REPUBLIKA.CO.ID, JENEWA -- Perserikatan Bangsa-Bangsa (PBB) menilai penghapusan pendidikan untuk anak-anak perempuan di Afghanistan sangat diskriminatif. Karenanya, PBB mendesak pemerintah Taliban untuk membuka kembali sekolah bagi anak perempuan di semua tingkatan.
"Penyangkalan atas pendidikan sekolah menengah dan akses ke universitas jelas diskriminatif, sangat menyusahkan anak perempuan dan perempuan--bersama dengan keluarga dan komunitas mereka--dan sangat merusak negara secara keseluruhan," kata Juru Bicara Komisaris Tinggi PBB untuk Hak Asasi Manusia Marta Hurtado dalam jumpa pers pada Selasa (21/3/2023).
Dia mencatat bahwa minggu ini anak-anak perempuan di Afghanistan seharusnya memulai tahun ajaran baru di sekolah menengah, dengan membawa harapan dan cita-cita mereka. Namun selama setahun terakhir, kata dia, anak-anak perempuan di negara itu tidak diizinkan mengikuti kelas dari tingkat 6 sampai 12.
"Kami mendesak otoritas de facto untuk membuka sekolah bagi anak perempuan di semua tingkatan, serta universitas," tutur Hurtado.
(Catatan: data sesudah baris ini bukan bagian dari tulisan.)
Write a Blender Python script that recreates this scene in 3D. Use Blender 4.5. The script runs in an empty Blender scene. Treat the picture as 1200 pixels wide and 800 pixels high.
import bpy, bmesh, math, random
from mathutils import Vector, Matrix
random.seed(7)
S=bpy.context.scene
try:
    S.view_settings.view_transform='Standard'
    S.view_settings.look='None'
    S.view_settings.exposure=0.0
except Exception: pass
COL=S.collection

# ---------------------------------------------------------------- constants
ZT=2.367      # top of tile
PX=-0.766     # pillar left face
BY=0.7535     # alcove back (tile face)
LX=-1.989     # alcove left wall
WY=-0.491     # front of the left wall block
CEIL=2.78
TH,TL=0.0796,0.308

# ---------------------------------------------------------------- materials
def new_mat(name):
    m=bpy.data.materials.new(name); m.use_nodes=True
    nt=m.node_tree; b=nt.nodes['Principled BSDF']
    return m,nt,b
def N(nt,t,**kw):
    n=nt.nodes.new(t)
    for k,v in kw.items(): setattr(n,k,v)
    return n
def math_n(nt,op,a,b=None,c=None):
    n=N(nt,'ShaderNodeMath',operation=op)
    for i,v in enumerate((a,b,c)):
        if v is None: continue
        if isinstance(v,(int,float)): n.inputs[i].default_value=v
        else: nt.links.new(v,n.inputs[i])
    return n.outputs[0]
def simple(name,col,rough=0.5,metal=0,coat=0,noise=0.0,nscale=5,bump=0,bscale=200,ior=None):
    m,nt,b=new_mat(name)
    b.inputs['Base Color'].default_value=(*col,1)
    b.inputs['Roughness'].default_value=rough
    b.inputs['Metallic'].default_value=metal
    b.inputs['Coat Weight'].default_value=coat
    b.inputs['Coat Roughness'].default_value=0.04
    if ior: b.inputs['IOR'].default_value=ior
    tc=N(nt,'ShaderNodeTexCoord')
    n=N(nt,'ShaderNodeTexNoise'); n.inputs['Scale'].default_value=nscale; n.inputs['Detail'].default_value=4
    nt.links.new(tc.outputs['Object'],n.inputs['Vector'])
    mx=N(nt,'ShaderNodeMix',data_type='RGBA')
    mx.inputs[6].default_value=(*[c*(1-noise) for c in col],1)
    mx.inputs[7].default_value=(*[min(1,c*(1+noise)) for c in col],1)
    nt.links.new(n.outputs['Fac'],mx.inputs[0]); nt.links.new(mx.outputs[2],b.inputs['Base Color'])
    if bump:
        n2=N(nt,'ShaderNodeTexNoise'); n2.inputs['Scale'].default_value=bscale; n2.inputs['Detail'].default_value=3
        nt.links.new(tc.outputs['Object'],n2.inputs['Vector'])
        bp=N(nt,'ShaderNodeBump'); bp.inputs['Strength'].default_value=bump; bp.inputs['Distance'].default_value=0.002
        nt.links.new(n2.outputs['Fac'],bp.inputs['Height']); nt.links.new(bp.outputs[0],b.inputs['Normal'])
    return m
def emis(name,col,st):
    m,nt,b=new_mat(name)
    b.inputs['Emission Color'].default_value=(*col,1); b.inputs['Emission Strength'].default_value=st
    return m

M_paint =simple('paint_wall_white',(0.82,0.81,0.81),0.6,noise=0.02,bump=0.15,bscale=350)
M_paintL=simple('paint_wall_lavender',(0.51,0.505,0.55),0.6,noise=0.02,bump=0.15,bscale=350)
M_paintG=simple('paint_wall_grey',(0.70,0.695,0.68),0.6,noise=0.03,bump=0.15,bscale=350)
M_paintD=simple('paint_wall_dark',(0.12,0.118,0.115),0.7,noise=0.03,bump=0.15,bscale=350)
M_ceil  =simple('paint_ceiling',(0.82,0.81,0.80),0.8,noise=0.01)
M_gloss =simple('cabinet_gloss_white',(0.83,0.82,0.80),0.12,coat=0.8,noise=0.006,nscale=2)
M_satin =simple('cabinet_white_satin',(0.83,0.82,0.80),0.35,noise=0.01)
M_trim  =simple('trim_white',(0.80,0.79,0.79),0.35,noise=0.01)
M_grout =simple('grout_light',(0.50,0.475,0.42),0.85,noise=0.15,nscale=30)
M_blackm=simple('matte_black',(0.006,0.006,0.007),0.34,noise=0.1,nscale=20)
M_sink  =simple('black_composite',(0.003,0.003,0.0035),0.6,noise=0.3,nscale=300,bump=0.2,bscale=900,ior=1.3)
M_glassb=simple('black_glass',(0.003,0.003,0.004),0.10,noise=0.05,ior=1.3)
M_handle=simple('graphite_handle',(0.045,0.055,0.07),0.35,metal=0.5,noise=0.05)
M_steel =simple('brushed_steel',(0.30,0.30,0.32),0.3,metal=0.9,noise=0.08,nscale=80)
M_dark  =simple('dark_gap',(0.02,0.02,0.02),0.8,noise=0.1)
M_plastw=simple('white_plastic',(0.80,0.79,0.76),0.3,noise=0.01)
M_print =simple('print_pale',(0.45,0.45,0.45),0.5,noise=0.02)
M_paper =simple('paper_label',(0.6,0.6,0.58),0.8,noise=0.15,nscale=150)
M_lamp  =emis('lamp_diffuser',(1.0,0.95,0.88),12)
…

Dia menggarisbawahi bahwa dengan menolak hak pendidikan anak perempuan dan perempuan, mereka dibiarkan rentan terhadap kekerasan, kemiskinan, dan eksploitasi--sehingga bisa melemahkan setengah populasi Afghanistan.
Menegaskan bahwa tindakan Taliban tersebut kontraproduktif dan tidak adil, Hurtado mengingatkan bahwa diskriminasi struktural tersebut juga sangat merusak kemungkinan pemulihan dan pembangunan negara itu di masa depan.
Untuk itu, dia mendesak Taliban untuk memenuhi janjinya dalam memberikan hak pendidikan bagi anak perempuan dan perempuan di Afghanistan.
"Kantor kami mendesak agar mereka menghormati janji ini, tanpa penundaan," ujar Hurtado.
Setelah kembali berkuasa di Afghanistan pada 2021, atau 20 tahun setelah hengkangnya pasukan Barat pimpinan AS dari Kabul, Taliban kemudian melarang anak perempuan mendapatkan pendidikan di sekolah menengah dan di universitas.